Recombinant Urbanization: Agrarian-Urban Landed Property and Uneven Develoment in India

Authors: Sai Balakrishnan*,
Topics: Urban and Regional Planning, Asia
Keywords: Agrarian-urban land/property, land-use, post-liberalization India,
Session Type: Paper
Day: 4/5/2019
Start / End Time: 9:55 AM / 11:35 AM
Room: 8212, Park Tower Suites, Marriott, Lobby Level
Presentation File: No File Uploaded

Economic corridors, an ambitious infrastructural development project that newly liberalizing countries in Asia and Africa are embarking on, are dramatically redefining the shape of urbanization. These economic corridors, branded by policy-makers as the 'fast lane to the future' are infringing on the agricultural lands of organized agrarian propertied classes. As policy makers search for new decentralized and market-oriented means for the transfer of land from agrarian constituencies to infrastructural promoters and urban developers, the re-allocation of property control is erupting into volatile land-based social conflicts. This paper argues that some of India’s most decisive conflicts over its urban futures will unfold in the regions along the new economic corridors where electorally strong agrarian propertied classes are coming into direct encounters with financially powerful incoming urban firms. It draws its empirical insights from qualitative fieldwork along the country’s first economic corridor, the Mumbai Pune Expressway, and the building of three new cities in this corridor region.

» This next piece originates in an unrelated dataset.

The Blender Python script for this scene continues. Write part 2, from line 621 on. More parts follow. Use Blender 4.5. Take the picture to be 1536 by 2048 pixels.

This paper develops the concept of recombinant urbanization to show how agrarian property regimes and land-based caste/class relations shape the production of post-liberalization urban real estate markets in India. By focusing on three interrelated but differentiated agrarian property regimes in western Maharashtra, it argues that uneven real estate development builds on prior uneven agrarian land markets, which were themselves socio-technically produced by colonial and postcolonial development politics. By moving the spotlight of India’s contemporary urbanization out of megacities to these in-between corridor regions, this paper suggests new empirical and methodological frameworks for analyzing agrarian-urban change.